Французский философ Ролан Барт, рассуждая о фотографии, писал, что фотоснимок становится великим из-за наличия punctum: некой почти неописуемой «точки», «укуса», которым обычный вроде бы снимок «кусает», задевает зрителя за живое, заставляя его ахнуть. Он не обязательно даже подразумевается фотографом, он в равной мере принадлежит и личности самого зрителя. У Хенкиных таких беспокоящих punctum'ов сотни. Мы смотрим на фото и видим и знаем то, чего не могли предвидеть сами Хенкины, когда просто снимали то, что им понравилось. Мы видим на фото берлинцев и ленинградцев, приятелей фотографов или незнакомых прохожих, и не можем не задаваться вопросами, что станет с этими людьми уже совсем скоро. Кто-то погибнет в Холокосте? Кто-то умрет от голода в блокаду? Кто-то уйдет на фронт (как солдат Рейха или Красной армии) и ляжет там в землю, как Яков Хенкин? Кого-то, как Евгения Хенкина, расстреляет НКВД? А кто-то — берлинец или ленинградец — сам станет палачом? Выживет ли ленинградский ребенок на фото? Милая немецкая фрау вступит в ряды антифашистов и будет убита? Или станет жертвой группового изнасилования после взятия Берлина советскими войсками? Или погибнет под бомбами? Их потомки по снимкам смогли установить адрес берлинского дома, где жил и который фотографировал Евгений — на этой улице, такой безмятежной на его кадрах, жили в основном евреи, и если он успел уехать, то большинство соседей сгинули в Катастрофе. Хенкины не могли всего этого предполагать, но мы-то знаем.

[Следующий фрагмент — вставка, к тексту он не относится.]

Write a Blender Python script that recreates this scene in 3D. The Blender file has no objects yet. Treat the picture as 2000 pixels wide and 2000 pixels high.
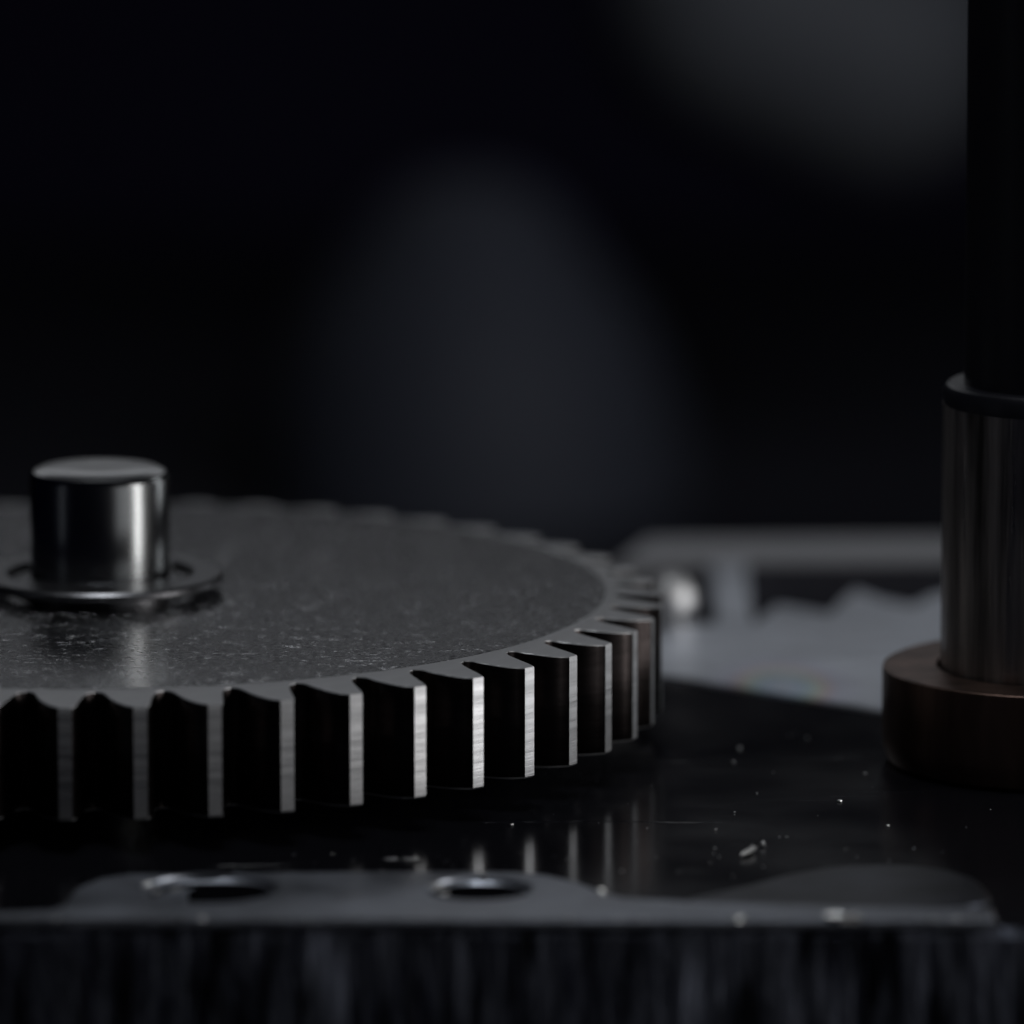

В MUZA выставка дополнена виртуальной реальностью: это позволяет зрителю почти лично «погулять» по запечатленным братьями улицам и площадям, но что важнее — почувствовать их связь. Раз Самира говорит: «Виртуальная реальность — не ради эффекта. Это наш способ показать масштаб, маршруты, связать точки на карте, дать зрителю пройти „между“ снимками. Это дополнение именно к этой версии выставки: раньше его не было, а здесь оно помогает собрать фантомные связи, почувствовать пространство города и семейного альбома».